ROWS
------------------------

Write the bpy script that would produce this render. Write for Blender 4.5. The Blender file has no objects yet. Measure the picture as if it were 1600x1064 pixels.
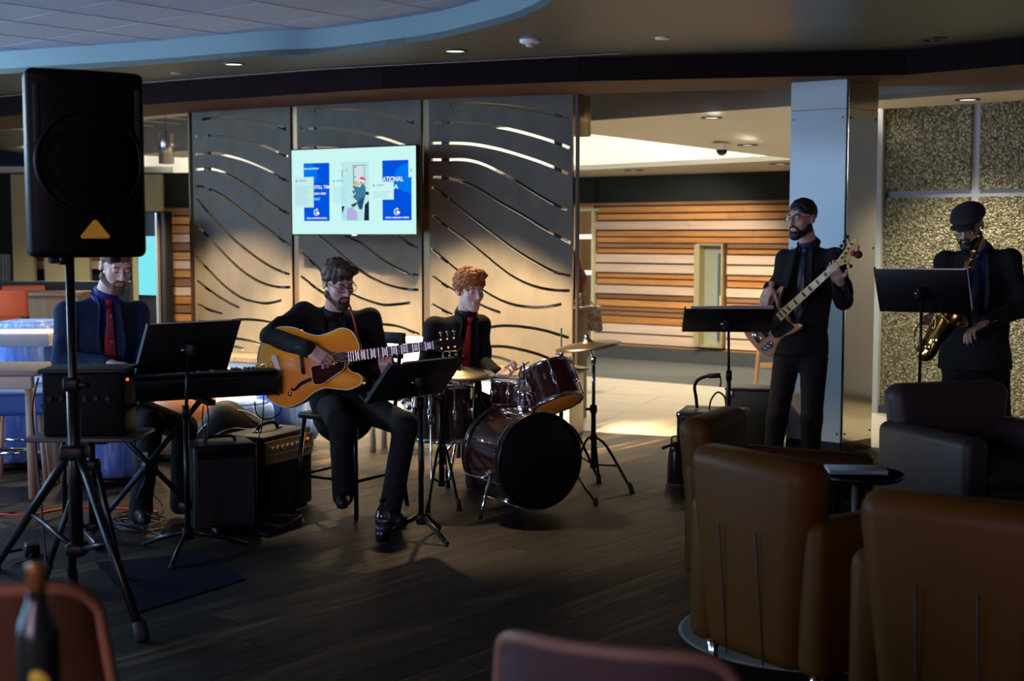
import bpy, bmesh, math, random
import numpy as np
from mathutils import Vector as V, Matrix, Quaternion
R = random.Random(7)
PI = math.pi
sc = bpy.context.scene
COL = sc.collection

# ------------------------------------------------------------------ camera, world, lights, exposure
F = 2100.0; CX = 800.0; CY = 532.0; CAMZ = 1.54
TH = math.atan((532 - 365) / F)
cam = bpy.data.cameras.new('camera'); camo = bpy.data.objects.new('camera', cam); COL.objects.link(camo)
camo.location = (0, 0, CAMZ); camo.rotation_euler = (PI / 2 - TH, 0, 0)
cam.sensor_width = 36; cam.lens = 36 * F / 1600; cam.clip_end = 200
cam.dof.use_dof = True; cam.dof.focus_distance = 7.3; cam.dof.aperture_fstop = 2.6
sc.camera = camo
sc.view_settings.view_transform = 'Standard'; sc.view_settings.look = 'None'
sc.view_settings.gamma = 1.0; sc.view_settings.use_curve_mapping = False
sc.view_settings.exposure = 0.0
w = bpy.data.worlds.new('world'); sc.world = w; w.use_nodes = True
w.node_tree.nodes['Background'].inputs[0].default_value = (0.25, 0.40, 0.70, 1)
w.node_tree.nodes['Background'].inputs[1].default_value = 0.012

def area(name, loc, target, sx, sy, power, color):
    l = bpy.data.lights.new(name, 'AREA'); l.shape = 'RECTANGLE'; l.size = sx; l.size_y = sy
    l.energy = power; l.color = color
    o = bpy.data.objects.new(name, l); COL.objects.link(o); o.location = loc
    o.rotation_euler = (V(target) - V(loc)).to_track_quat('-Z', 'Y').to_euler()
    return o
def spot(name, loc, power, color, ang, blend=0.3, target=None, rad=0.05):
    l = bpy.data.lights.new(name, 'SPOT'); l.energy = power; l.color = color
    l.spot_size = ang; l.spot_blend = blend; l.shadow_soft_size = rad
    o = bpy.data.objects.new(name, l); COL.objects.link(o); o.location = loc
    if target: o.rotation_euler = (V(target) - V(loc)).to_track_quat('-Z', 'Y').to_euler()
    return o
WARM = (1.0, 0.69, 0.37); WARM2 = (1.0, 0.89, 0.68); BLUE = (0.30, 0.55, 1.0)
# daylight through the tall windows along the left-hand wall and behind the camera, and the light the ground outside throws up
area('window_daylight', (-8.6, 5.0, 1.75), (0, 7.2, 1.35), 6.0, 2.3, 300, (0.34, 0.61, 1.0))
area('window_ground_bounce', (-8.6, 5.5, 0.6), (-1.5, 7.5, 3.3), 6.0, 1.1, 150, (0.33, 0.64, 1.0))
area('window_daylight_near', (-3.6, -3.2, 2.0), (-1.0, 8.0, 1.15), 3.5, 2.0, 300, (0.92, 0.67, 0.96))
area('left_floor_fill', (-6.5, 9.0, 2.6), (-3.0, 8.2, 0.0), 3.0, 0.8, 230, (0.58, 0.80, 1.0))  # added fill that brightens the left floor and pouf tops
# downlights in the bulkhead ceiling wash the lower half of the screen
for (x, y, p, q) in ((-0.38, 8.96, 230, 100), (-1.99, 9.62, 340, 100), (-3.1, 10.35, 250, 98)):
    spot('downlight_beam', (x, y, 2.74), p, WARM, math.radians(q), 0.22, (x, y, 0))
for (x, y, p, q) in ((-0.60, 9.25, 2100, 64), (-1.99, 9.8, 2700, 64), (-2.8, 10.4, 1200, 64), (-0.18, 9.25, 1000, 48)):
    spot('screen_washer_beam', (x, y, 2.74), p, WARM, math.radians(q), 0.4, (x + 0.12, y + 0.47, 1.24))
# lights of the hall beyond
for (x, y, z, p) in ((1.7, 12.2, 2.5, 150), (2.6, 13.4, 2.15, 210), (0.9, 13.9, 2.3, 200), (-2.5, 15.5, 2.4, 260), (-5.0, 16.5, 2.5, 330)):
    spot('hall_downlight_beam', (x, y, z), p, WARM2, math.radians(140), 0.5)
spot('slat_wall_beam', (1.7, 14.4, 2.2), 190, WARM2, math.radians(105), 0.6, (2.0, 15.7, 0.9), 0.15)
spot('stone_wall_beam', (3.25, 10.1, 2.55), 230, WARM2, math.radians(84), 0.5, (3.42, 10.4, 1.5), 0.2)
spot('stone_wall_beam', (4.4, 9.3, 2.55), 190, WARM2, math.radians(84), 0.5, (4.56, 9.6, 1.5), 0.2)
area('entrance_daylight', (9.2, 15.5, 1.5), (1.5, 13.2, 1.9), 4.0, 2.2, 170, (1.0, 0.93, 0.80))
spot('entrance_daylight_patch', (7.0, 11.5, 2.95), 900, (1, 0.97, 0.9), math.radians(34), 0.15, (7.0, 11.5, 0))

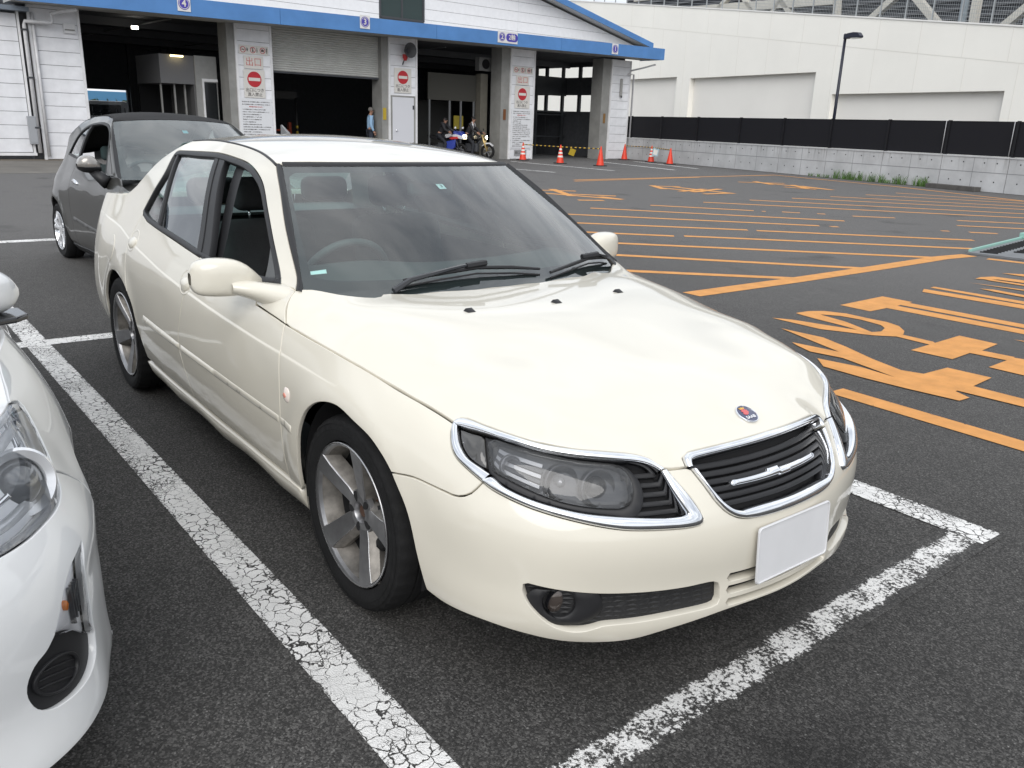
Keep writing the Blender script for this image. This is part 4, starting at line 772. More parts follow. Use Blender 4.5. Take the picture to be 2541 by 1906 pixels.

------------------------

PROBLEM TO WORK ON
Select every line in the records above that contains the word "this".

IN RESPONSE
Write the bpy script that would produce this render. Write for Blender 4.5. The Blender file has no objects yet. Measure the picture as if it were 1600x1064 pixels.
Keep writing the Blender script for this image. This is part 4, starting at line 772. More parts follow. Use Blender 4.5. Take the picture to be 2541 by 1906 pixels.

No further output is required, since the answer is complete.